INSTRUCTIONS TO FOLLOW:
Every line must be returned precisely as it is written.

DATA EXTRACT:
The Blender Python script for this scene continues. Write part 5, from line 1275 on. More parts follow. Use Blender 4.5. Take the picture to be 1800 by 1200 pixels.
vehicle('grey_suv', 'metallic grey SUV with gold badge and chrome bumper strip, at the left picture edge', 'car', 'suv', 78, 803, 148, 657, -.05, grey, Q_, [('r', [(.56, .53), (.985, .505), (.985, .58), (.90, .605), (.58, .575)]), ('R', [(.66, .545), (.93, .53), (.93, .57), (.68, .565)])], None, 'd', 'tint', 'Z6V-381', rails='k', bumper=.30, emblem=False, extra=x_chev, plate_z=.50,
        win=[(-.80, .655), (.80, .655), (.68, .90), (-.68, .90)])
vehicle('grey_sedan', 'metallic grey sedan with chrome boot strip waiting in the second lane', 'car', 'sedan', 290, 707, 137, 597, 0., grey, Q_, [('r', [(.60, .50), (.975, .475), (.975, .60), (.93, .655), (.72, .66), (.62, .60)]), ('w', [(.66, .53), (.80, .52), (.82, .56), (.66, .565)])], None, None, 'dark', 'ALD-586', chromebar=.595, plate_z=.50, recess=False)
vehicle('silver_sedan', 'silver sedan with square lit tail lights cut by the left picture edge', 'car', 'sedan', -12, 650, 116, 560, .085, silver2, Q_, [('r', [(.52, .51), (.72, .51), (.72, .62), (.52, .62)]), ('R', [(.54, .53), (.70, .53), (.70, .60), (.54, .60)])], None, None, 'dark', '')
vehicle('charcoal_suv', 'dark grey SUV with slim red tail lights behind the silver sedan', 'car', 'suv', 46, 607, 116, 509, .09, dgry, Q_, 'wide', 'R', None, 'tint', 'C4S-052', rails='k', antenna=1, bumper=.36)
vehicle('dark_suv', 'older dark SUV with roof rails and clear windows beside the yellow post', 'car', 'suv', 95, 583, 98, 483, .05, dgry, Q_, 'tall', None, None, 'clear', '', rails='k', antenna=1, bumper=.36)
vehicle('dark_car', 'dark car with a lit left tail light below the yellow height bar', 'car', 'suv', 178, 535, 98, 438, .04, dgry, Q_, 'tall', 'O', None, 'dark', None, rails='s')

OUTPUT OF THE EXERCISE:
The Blender Python script for this scene continues. Write part 5, from line 1275 on. More parts follow. Use Blender 4.5. Take the picture to be 1800 by 1200 pixels.
vehicle('grey_suv', 'metallic grey SUV with gold badge and chrome bumper strip, at the left picture edge', 'car', 'suv', 78, 803, 148, 657, -.05, grey, Q_, [('r', [(.56, .53), (.985, .505), (.985, .58), (.90, .605), (.58, .575)]), ('R', [(.66, .545), (.93, .53), (.93, .57), (.68, .565)])], None, 'd', 'tint', 'Z6V-381', rails='k', bumper=.30, emblem=False, extra=x_chev, plate_z=.50,
        win=[(-.80, .655), (.80, .655), (.68, .90), (-.68, .90)])
vehicle('grey_sedan', 'metallic grey sedan with chrome boot strip waiting in the second lane', 'car', 'sedan', 290, 707, 137, 597, 0., grey, Q_, [('r', [(.60, .50), (.975, .475), (.975, .60), (.93, .655), (.72, .66), (.62, .60)]), ('w', [(.66, .53), (.80, .52), (.82, .56), (.66, .565)])], None, None, 'dark', 'ALD-586', chromebar=.595, plate_z=.50, recess=False)
vehicle('silver_sedan', 'silver sedan with square lit tail lights cut by the left picture edge', 'car', 'sedan', -12, 650, 116, 560, .085, silver2, Q_, [('r', [(.52, .51), (.72, .51), (.72, .62), (.52, .62)]), ('R', [(.54, .53), (.70, .53), (.70, .60), (.54, .60)])], None, None, 'dark', '')
vehicle('charcoal_suv', 'dark grey SUV with slim red tail lights behind the silver sedan', 'car', 'suv', 46, 607, 116, 509, .09, dgry, Q_, 'wide', 'R', None, 'tint', 'C4S-052', rails='k', antenna=1, bumper=.36)
vehicle('dark_suv', 'older dark SUV with roof rails and clear windows beside the yellow post', 'car', 'suv', 95, 583, 98, 483, .05, dgry, Q_, 'tall', None, None, 'clear', '', rails='k', antenna=1, bumper=.36)
vehicle('dark_car', 'dark car with a lit left tail light below the yellow height bar', 'car', 'suv', 178, 535, 98, 438, .04, dgry, Q_, 'tall', 'O', None, 'dark', None, rails='s')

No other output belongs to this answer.